En sortant de l'École en 1993, Sandra Oh voit la chance lui sourire. Choisie parmi 1000 concurrentes, elle obtient le rôle principal du téléfilm The Diary of Evelyn Lau, l'histoire vécue d'une ado asiatique devenue droguée et prostituée dans les rues de Vancouver. Deux autres téléfilms pour la CBC, dont un sur la vie d'Adrienne Clarkson, complètent ce jeu de cartes gagnant et la pousseront à tenter sa chance à Hollywood. «Au Canada, personne ne m'a jamais dit qu'à cause de ma différence, j'aurais de la difficulté à percer. Mais à Los Angeles, on me l'a répété pendant 12 ans.»

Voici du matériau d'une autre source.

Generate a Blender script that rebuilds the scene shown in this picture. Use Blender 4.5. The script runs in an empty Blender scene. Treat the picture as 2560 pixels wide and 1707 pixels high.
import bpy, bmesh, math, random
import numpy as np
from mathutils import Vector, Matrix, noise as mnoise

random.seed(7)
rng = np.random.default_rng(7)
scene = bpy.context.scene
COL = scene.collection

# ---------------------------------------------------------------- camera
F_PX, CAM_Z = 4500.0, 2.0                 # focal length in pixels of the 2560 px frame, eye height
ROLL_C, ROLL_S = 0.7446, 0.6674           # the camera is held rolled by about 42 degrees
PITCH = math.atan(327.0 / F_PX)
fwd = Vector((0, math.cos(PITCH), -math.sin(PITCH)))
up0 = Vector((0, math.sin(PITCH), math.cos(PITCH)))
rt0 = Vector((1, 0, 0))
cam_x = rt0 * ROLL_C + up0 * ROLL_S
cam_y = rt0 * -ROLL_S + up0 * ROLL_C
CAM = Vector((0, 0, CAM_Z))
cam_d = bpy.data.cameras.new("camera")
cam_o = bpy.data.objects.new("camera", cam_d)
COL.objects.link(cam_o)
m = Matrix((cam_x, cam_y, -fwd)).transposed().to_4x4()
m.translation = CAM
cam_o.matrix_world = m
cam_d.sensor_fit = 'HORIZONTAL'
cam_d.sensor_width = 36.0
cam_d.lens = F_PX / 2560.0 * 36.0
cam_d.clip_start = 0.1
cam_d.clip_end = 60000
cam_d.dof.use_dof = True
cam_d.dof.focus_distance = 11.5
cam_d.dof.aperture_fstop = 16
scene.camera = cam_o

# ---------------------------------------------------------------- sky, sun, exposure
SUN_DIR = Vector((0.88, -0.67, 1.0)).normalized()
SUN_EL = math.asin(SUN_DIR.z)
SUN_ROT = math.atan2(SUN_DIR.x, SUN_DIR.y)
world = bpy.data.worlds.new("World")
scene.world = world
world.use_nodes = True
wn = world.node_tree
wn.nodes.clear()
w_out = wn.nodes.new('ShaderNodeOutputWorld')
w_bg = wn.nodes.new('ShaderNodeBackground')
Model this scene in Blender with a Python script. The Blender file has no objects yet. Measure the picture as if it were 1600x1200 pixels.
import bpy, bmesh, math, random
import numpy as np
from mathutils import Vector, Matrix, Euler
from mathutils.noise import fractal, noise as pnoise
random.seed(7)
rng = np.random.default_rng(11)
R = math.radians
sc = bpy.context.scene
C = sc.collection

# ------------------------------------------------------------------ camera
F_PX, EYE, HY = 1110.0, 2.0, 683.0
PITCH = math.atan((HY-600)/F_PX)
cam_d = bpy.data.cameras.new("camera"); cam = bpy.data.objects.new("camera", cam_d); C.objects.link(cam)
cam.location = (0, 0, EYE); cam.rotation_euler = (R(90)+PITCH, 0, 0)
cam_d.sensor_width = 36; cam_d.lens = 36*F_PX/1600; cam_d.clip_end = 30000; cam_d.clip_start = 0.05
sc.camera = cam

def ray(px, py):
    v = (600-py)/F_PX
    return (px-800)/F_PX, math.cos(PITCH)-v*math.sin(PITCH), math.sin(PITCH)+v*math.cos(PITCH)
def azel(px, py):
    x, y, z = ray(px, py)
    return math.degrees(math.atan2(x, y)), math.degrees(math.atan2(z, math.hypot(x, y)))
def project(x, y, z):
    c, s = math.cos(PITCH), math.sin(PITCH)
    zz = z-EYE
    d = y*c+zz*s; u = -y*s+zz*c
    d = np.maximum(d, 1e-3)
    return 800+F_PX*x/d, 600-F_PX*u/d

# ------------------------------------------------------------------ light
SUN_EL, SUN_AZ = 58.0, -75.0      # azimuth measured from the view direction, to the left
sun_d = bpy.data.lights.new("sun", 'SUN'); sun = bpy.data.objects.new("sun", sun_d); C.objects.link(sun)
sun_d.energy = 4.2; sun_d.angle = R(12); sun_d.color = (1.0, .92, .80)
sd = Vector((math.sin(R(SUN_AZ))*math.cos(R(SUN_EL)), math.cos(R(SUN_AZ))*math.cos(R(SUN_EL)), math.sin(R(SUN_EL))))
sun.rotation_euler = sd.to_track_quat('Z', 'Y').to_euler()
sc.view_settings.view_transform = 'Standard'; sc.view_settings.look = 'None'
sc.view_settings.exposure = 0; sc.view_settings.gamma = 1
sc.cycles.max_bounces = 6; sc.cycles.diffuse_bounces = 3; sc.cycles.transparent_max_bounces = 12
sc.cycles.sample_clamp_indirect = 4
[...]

Un mariage et une séparation

Pourtant, dès 1996, après être retournée vivre à Toronto, la chance lui sourit de nouveau. HBO lui offre le rôle de l'assistante d'un agent sportif dans la série Arliss. Ce rôle l'aidera à bien gagner sa vie pendant six ans. Entre-temps, elle rencontre le réalisateur Alexander Payne qu'elle épouse en 2003, qui la dirige dans le célèbre film Sideways et qui la quitte deux ans plus tard. Le personnage de Cristina Yang vient la distraire de sa peine d'amour et surtout en faire une star du petit écran aux États-Unis.

Un jour, Sandra Oh sait qu'elle devra apprendre à vivre sans les leçons d'anatomie de la Dre Grey. En attendant, elle est la preuve éclatante que la différence n'a pas d'importance et qu'il y a une vie et de beaux rôles après l'École nationale.